--- DATA SHOWN ---

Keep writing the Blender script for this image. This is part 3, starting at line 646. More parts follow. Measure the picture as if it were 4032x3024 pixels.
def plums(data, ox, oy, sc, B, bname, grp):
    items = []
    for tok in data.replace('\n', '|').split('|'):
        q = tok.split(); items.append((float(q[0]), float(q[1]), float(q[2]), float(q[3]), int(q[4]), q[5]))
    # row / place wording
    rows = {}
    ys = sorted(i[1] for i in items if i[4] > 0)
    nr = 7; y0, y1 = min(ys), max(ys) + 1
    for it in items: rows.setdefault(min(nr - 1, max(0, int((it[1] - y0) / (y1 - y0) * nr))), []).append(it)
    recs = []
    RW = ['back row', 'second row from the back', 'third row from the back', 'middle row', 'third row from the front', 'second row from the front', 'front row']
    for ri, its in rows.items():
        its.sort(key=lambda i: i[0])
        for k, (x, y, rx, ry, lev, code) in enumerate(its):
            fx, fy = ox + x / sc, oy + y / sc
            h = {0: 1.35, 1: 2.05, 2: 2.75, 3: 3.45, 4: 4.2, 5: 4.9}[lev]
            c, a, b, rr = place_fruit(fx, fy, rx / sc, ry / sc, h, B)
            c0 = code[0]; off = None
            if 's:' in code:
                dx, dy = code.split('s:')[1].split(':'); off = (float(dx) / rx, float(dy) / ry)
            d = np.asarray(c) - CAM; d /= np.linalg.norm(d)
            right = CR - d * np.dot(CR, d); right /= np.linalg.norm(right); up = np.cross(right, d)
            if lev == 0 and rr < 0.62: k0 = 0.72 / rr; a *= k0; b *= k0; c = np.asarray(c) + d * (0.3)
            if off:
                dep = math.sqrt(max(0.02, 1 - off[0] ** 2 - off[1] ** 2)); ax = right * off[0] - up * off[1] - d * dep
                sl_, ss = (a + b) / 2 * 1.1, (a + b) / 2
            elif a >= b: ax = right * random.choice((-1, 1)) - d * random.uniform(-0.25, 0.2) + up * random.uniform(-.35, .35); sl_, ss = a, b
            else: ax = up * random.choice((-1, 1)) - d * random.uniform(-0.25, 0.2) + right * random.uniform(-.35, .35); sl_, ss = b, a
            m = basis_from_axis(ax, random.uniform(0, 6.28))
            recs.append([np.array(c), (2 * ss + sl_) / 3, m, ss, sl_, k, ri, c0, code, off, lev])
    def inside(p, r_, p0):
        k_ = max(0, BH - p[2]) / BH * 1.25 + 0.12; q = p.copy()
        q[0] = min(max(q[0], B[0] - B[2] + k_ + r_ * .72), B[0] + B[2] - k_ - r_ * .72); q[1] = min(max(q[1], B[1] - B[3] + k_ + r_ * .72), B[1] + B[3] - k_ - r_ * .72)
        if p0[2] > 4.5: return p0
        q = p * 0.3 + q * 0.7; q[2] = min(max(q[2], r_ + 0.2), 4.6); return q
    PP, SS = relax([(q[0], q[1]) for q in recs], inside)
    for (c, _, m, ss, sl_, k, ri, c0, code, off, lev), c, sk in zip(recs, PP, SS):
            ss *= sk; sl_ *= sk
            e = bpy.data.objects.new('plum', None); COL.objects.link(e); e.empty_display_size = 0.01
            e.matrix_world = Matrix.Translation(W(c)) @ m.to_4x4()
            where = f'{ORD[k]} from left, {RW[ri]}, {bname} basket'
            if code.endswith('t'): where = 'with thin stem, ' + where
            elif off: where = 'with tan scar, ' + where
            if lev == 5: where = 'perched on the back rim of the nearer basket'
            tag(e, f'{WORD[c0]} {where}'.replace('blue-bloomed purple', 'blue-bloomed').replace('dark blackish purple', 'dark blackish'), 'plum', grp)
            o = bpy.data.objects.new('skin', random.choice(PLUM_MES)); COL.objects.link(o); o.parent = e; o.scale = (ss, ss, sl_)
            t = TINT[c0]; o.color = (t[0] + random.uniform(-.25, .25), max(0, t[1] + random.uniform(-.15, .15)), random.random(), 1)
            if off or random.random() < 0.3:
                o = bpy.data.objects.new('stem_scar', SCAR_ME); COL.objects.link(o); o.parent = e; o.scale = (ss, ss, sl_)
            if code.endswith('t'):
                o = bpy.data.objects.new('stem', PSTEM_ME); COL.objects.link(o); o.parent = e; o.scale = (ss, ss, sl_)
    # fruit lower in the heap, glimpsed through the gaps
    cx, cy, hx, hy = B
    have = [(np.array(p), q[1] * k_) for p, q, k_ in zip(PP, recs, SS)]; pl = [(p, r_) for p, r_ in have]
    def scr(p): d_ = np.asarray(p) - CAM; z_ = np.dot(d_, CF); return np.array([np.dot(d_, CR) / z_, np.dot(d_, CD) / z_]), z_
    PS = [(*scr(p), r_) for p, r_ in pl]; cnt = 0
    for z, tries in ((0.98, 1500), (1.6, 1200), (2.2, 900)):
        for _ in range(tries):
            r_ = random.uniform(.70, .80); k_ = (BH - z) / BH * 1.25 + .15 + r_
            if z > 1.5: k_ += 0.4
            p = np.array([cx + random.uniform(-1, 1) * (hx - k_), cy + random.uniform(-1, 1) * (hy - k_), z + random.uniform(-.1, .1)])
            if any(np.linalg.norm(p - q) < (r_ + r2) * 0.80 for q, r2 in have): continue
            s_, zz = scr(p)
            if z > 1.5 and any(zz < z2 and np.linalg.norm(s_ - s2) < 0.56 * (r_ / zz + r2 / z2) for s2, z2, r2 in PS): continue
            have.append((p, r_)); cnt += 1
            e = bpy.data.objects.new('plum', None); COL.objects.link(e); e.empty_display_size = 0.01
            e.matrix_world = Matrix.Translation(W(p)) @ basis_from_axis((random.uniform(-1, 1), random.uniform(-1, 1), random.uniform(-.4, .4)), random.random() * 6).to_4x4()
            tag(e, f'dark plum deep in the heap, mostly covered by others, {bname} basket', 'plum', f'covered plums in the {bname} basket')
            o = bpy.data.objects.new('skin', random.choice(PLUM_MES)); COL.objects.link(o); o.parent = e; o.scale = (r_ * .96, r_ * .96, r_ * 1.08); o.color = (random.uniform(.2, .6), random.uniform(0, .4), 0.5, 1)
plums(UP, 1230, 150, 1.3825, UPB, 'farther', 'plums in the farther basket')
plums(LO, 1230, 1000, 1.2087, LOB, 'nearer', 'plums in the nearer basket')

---

THE EXERCISE:
Would you give the material above again, complete and exact?

EXERCISE RESULT:
Keep writing the Blender script for this image. This is part 3, starting at line 646. More parts follow. Measure the picture as if it were 4032x3024 pixels.
def plums(data, ox, oy, sc, B, bname, grp):
    items = []
    for tok in data.replace('\n', '|').split('|'):
        q = tok.split(); items.append((float(q[0]), float(q[1]), float(q[2]), float(q[3]), int(q[4]), q[5]))
    # row / place wording
    rows = {}
    ys = sorted(i[1] for i in items if i[4] > 0)
    nr = 7; y0, y1 = min(ys), max(ys) + 1
    for it in items: rows.setdefault(min(nr - 1, max(0, int((it[1] - y0) / (y1 - y0) * nr))), []).append(it)
    recs = []
    RW = ['back row', 'second row from the back', 'third row from the back', 'middle row', 'third row from the front', 'second row from the front', 'front row']
    for ri, its in rows.items():
        its.sort(key=lambda i: i[0])
        for k, (x, y, rx, ry, lev, code) in enumerate(its):
            fx, fy = ox + x / sc, oy + y / sc
            h = {0: 1.35, 1: 2.05, 2: 2.75, 3: 3.45, 4: 4.2, 5: 4.9}[lev]
            c, a, b, rr = place_fruit(fx, fy, rx / sc, ry / sc, h, B)
            c0 = code[0]; off = None
            if 's:' in code:
                dx, dy = code.split('s:')[1].split(':'); off = (float(dx) / rx, float(dy) / ry)
            d = np.asarray(c) - CAM; d /= np.linalg.norm(d)
            right = CR - d * np.dot(CR, d); right /= np.linalg.norm(right); up = np.cross(right, d)
            if lev == 0 and rr < 0.62: k0 = 0.72 / rr; a *= k0; b *= k0; c = np.asarray(c) + d * (0.3)
            if off:
                dep = math.sqrt(max(0.02, 1 - off[0] ** 2 - off[1] ** 2)); ax = right * off[0] - up * off[1] - d * dep
                sl_, ss = (a + b) / 2 * 1.1, (a + b) / 2
            elif a >= b: ax = right * random.choice((-1, 1)) - d * random.uniform(-0.25, 0.2) + up * random.uniform(-.35, .35); sl_, ss = a, b
            else: ax = up * random.choice((-1, 1)) - d * random.uniform(-0.25, 0.2) + right * random.uniform(-.35, .35); sl_, ss = b, a
            m = basis_from_axis(ax, random.uniform(0, 6.28))
            recs.append([np.array(c), (2 * ss + sl_) / 3, m, ss, sl_, k, ri, c0, code, off, lev])
    def inside(p, r_, p0):
        k_ = max(0, BH - p[2]) / BH * 1.25 + 0.12; q = p.copy()
        q[0] = min(max(q[0], B[0] - B[2] + k_ + r_ * .72), B[0] + B[2] - k_ - r_ * .72); q[1] = min(max(q[1], B[1] - B[3] + k_ + r_ * .72), B[1] + B[3] - k_ - r_ * .72)
        if p0[2] > 4.5: return p0
        q = p * 0.3 + q * 0.7; q[2] = min(max(q[2], r_ + 0.2), 4.6); return q
    PP, SS = relax([(q[0], q[1]) for q in recs], inside)
    for (c, _, m, ss, sl_, k, ri, c0, code, off, lev), c, sk in zip(recs, PP, SS):
            ss *= sk; sl_ *= sk
            e = bpy.data.objects.new('plum', None); COL.objects.link(e); e.empty_display_size = 0.01
            e.matrix_world = Matrix.Translation(W(c)) @ m.to_4x4()
            where = f'{ORD[k]} from left, {RW[ri]}, {bname} basket'
            if code.endswith('t'): where = 'with thin stem, ' + where
            elif off: where = 'with tan scar, ' + where
            if lev == 5: where = 'perched on the back rim of the nearer basket'
            tag(e, f'{WORD[c0]} {where}'.replace('blue-bloomed purple', 'blue-bloomed').replace('dark blackish purple', 'dark blackish'), 'plum', grp)
            o = bpy.data.objects.new('skin', random.choice(PLUM_MES)); COL.objects.link(o); o.parent = e; o.scale = (ss, ss, sl_)
            t = TINT[c0]; o.color = (t[0] + random.uniform(-.25, .25), max(0, t[1] + random.uniform(-.15, .15)), random.random(), 1)
            if off or random.random() < 0.3:
                o = bpy.data.objects.new('stem_scar', SCAR_ME); COL.objects.link(o); o.parent = e; o.scale = (ss, ss, sl_)
            if code.endswith('t'):
                o = bpy.data.objects.new('stem', PSTEM_ME); COL.objects.link(o); o.parent = e; o.scale = (ss, ss, sl_)
    # fruit lower in the heap, glimpsed through the gaps
    cx, cy, hx, hy = B
    have = [(np.array(p), q[1] * k_) for p, q, k_ in zip(PP, recs, SS)]; pl = [(p, r_) for p, r_ in have]
    def scr(p): d_ = np.asarray(p) - CAM; z_ = np.dot(d_, CF); return np.array([np.dot(d_, CR) / z_, np.dot(d_, CD) / z_]), z_
    PS = [(*scr(p), r_) for p, r_ in pl]; cnt = 0
    for z, tries in ((0.98, 1500), (1.6, 1200), (2.2, 900)):
        for _ in range(tries):
            r_ = random.uniform(.70, .80); k_ = (BH - z) / BH * 1.25 + .15 + r_
            if z > 1.5: k_ += 0.4
            p = np.array([cx + random.uniform(-1, 1) * (hx - k_), cy + random.uniform(-1, 1) * (hy - k_), z + random.uniform(-.1, .1)])
            if any(np.linalg.norm(p - q) < (r_ + r2) * 0.80 for q, r2 in have): continue
            s_, zz = scr(p)
            if z > 1.5 and any(zz < z2 and np.linalg.norm(s_ - s2) < 0.56 * (r_ / zz + r2 / z2) for s2, z2, r2 in PS): continue
            have.append((p, r_)); cnt += 1
            e = bpy.data.objects.new('plum', None); COL.objects.link(e); e.empty_display_size = 0.01
            e.matrix_world = Matrix.Translation(W(p)) @ basis_from_axis((random.uniform(-1, 1), random.uniform(-1, 1), random.uniform(-.4, .4)), random.random() * 6).to_4x4()
            tag(e, f'dark plum deep in the heap, mostly covered by others, {bname} basket', 'plum', f'covered plums in the {bname} basket')
            o = bpy.data.objects.new('skin', random.choice(PLUM_MES)); COL.objects.link(o); o.parent = e; o.scale = (r_ * .96, r_ * .96, r_ * 1.08); o.color = (random.uniform(.2, .6), random.uniform(0, .4), 0.5, 1)
plums(UP, 1230, 150, 1.3825, UPB, 'farther', 'plums in the farther basket')
plums(LO, 1230, 1000, 1.2087, LOB, 'nearer', 'plums in the nearer basket')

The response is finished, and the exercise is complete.